Tuesday, January 21, 2014

The Sport Ethic

Although everyone is familiar with the word "ethic", sports ethic seems to be a very particular phenomena in which athletes are so committed to their sports ethic that it becomes problematic. Sports ethic is an "exclusive guide for their [athletes] behavior, sport and sport participation" (Hughes & Coakley 307). With Sports ethics there are four major points that go along with these guidelines: 1. sacrifice for the game, 2. seeking distinctions, 3. taking risks, and 4. challenging limits. Although these are positive ethics, its normativity has itself become a way for it evolve behavior. When Hughes and Coakley discuss Positive Deviance, and its relation to Sports Ethics, they are not using deviance as a negative word. It is more so to describe how athletes positively stick to these ethics so much that they care too much for sport to the extent that they begin to neglect their family. Athletes are committed to what they have learned from these ethics and look up to those who are exemplary sportsman. 

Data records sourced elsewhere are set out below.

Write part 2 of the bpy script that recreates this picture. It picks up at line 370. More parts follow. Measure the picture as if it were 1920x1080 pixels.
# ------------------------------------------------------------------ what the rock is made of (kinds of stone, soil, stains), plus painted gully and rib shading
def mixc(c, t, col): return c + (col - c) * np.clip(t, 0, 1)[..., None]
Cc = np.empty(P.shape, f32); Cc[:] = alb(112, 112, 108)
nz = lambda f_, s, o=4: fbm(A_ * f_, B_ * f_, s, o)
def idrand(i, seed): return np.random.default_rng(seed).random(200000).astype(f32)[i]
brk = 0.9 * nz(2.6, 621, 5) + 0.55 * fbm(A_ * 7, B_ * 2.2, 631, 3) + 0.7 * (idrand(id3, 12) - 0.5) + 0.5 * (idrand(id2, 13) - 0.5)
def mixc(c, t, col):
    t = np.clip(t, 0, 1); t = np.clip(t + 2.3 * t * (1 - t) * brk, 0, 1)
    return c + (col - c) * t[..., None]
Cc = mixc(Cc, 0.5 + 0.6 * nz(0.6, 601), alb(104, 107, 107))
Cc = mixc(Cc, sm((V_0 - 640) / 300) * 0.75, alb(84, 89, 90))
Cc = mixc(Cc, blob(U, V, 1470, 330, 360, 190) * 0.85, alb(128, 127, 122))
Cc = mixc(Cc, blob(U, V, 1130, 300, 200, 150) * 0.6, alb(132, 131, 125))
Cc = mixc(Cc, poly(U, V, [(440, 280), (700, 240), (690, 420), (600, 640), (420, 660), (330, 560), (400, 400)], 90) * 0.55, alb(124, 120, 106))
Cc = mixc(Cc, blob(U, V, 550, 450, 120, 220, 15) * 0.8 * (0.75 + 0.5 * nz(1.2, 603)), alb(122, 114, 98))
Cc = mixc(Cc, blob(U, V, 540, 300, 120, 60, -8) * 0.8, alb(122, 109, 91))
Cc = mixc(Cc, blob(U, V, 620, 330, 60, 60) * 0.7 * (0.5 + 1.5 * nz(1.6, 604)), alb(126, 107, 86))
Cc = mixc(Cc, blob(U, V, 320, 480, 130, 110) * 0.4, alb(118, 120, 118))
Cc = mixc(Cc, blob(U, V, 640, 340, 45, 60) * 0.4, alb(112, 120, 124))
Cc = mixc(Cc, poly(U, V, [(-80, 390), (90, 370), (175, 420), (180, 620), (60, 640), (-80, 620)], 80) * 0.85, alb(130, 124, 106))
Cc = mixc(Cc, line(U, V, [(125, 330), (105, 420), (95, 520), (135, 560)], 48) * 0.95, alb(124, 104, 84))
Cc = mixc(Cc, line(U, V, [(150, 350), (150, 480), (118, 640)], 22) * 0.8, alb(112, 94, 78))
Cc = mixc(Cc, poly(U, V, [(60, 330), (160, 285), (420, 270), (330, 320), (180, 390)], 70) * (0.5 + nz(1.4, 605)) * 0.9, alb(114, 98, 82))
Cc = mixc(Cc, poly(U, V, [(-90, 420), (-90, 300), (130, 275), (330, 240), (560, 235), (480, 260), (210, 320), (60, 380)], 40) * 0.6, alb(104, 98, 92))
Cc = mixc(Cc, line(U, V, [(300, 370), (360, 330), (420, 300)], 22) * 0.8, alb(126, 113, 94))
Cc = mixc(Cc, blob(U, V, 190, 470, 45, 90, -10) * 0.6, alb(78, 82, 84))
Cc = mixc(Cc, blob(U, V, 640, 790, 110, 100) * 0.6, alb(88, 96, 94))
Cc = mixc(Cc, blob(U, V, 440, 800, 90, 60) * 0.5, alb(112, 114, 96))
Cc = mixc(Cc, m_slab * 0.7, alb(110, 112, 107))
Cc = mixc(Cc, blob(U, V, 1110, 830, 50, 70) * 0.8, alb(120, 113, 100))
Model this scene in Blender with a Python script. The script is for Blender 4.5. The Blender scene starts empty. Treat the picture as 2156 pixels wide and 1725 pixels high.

Athletes conform to these set of beliefs because of the "thrill" that comes when playing a sport and the desire for a sponsor and other perks that are given to star athletes. There is so much embedded in the hope of being recognized that they stick to these ethics soo strongly. Athletes are major members of our economy. The pressures they face and the "uniqueness" they feel, increases their ego (Hughes & Coakley 313). Hughes and Coakley argue that there is a need for the abandonment of these ideal values and instead add more value of "moral" behaviors.